## What the task asks
Give only one thing: the number of lines that include the word "part".

--

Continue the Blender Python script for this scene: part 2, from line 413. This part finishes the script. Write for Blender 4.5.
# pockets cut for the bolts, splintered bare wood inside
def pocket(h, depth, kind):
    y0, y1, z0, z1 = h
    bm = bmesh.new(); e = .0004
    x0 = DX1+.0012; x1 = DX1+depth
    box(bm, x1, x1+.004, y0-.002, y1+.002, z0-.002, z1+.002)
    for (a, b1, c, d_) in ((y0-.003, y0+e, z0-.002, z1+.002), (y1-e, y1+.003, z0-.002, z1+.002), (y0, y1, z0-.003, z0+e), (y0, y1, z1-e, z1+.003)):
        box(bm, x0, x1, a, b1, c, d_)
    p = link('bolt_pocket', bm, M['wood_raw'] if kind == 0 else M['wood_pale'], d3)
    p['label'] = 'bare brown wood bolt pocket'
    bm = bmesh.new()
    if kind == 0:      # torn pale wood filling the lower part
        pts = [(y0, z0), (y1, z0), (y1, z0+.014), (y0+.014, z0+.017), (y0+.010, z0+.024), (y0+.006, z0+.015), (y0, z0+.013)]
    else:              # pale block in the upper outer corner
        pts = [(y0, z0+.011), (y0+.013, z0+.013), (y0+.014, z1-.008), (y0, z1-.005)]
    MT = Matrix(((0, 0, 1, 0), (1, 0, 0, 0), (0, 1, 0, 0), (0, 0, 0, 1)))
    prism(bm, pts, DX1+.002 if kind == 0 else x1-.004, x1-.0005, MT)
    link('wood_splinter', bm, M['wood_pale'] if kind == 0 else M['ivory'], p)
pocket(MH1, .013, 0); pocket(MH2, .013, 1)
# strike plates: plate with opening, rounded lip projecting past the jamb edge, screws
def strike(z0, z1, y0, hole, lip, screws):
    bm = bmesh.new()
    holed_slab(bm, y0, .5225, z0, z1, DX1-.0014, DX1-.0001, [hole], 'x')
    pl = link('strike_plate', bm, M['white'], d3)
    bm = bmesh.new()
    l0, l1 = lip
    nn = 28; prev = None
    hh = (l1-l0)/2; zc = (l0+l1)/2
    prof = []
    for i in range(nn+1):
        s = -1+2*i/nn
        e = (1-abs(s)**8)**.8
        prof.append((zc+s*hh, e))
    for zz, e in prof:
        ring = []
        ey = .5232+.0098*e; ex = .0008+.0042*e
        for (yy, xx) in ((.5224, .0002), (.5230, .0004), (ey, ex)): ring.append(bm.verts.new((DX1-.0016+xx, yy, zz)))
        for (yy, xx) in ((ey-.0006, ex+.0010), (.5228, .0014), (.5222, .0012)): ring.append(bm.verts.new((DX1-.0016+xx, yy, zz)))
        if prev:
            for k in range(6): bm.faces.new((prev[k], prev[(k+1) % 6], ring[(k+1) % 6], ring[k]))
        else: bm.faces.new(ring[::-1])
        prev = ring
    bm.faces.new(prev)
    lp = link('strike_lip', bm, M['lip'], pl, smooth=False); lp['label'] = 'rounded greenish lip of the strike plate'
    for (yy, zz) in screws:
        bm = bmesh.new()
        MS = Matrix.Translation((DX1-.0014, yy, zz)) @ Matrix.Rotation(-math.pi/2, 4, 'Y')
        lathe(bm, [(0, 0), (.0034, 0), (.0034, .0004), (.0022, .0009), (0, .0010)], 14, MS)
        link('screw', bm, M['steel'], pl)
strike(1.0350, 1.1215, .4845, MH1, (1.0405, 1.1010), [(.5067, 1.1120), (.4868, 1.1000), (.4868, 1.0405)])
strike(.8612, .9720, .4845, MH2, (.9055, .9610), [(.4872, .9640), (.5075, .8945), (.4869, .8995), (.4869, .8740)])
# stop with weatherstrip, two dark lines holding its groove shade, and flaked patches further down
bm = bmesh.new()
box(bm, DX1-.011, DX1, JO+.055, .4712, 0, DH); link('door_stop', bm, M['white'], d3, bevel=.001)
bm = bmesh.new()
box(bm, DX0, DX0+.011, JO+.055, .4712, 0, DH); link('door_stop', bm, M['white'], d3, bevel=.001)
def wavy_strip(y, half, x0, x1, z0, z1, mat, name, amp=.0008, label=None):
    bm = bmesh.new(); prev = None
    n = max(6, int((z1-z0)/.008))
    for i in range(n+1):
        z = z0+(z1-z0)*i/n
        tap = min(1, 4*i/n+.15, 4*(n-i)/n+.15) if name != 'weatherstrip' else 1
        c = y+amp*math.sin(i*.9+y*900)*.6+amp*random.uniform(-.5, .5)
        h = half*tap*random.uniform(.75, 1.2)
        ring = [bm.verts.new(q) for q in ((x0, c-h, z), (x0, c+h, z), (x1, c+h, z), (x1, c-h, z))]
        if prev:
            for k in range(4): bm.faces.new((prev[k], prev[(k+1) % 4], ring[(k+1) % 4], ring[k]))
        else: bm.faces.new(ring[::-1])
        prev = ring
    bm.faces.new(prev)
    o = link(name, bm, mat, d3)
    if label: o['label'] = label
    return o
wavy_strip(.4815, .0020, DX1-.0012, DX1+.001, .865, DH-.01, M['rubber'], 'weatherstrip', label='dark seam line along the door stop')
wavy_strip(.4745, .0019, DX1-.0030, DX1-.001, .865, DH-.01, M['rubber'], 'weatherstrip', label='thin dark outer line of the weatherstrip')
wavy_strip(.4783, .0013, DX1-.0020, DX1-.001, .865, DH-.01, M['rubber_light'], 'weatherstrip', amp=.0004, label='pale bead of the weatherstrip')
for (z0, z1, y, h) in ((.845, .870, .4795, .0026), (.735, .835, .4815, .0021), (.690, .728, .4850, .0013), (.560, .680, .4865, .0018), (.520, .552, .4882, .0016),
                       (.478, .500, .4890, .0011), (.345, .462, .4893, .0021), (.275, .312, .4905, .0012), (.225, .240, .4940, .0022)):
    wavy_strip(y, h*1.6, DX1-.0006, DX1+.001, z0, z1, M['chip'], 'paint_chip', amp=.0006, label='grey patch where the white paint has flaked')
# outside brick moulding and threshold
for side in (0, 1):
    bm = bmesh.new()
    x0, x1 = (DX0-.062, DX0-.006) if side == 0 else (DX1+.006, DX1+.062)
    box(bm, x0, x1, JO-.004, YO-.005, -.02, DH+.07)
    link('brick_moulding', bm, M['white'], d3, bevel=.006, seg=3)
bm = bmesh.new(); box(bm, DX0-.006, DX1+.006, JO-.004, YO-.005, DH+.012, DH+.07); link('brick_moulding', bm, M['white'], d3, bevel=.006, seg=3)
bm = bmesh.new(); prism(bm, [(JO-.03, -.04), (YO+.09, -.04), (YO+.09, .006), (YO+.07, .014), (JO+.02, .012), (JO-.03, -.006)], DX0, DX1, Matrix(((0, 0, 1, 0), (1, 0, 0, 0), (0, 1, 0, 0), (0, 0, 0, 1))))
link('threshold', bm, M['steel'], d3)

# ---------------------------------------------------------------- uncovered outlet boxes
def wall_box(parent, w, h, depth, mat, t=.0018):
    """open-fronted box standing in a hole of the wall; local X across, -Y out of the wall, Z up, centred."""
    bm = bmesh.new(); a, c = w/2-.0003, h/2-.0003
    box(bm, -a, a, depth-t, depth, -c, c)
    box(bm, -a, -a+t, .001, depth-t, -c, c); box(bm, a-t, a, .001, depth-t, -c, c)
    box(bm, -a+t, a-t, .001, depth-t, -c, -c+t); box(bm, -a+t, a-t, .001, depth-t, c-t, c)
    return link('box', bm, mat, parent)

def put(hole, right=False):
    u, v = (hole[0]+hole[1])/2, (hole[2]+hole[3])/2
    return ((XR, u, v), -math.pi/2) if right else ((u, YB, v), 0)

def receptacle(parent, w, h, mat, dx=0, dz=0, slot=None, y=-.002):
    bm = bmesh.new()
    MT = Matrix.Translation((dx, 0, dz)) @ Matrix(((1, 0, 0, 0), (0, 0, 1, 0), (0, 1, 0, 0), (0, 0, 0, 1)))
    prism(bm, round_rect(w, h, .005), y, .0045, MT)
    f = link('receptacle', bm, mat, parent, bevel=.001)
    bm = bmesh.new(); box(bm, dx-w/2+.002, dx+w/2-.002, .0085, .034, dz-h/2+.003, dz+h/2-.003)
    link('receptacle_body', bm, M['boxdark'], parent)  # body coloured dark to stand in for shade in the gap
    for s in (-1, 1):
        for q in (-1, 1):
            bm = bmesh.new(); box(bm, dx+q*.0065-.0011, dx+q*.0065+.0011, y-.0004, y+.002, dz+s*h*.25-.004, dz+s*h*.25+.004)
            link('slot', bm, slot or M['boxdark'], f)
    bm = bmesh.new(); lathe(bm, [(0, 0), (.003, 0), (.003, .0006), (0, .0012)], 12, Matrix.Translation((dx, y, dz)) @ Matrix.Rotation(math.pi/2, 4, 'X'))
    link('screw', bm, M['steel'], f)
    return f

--

## The solution
2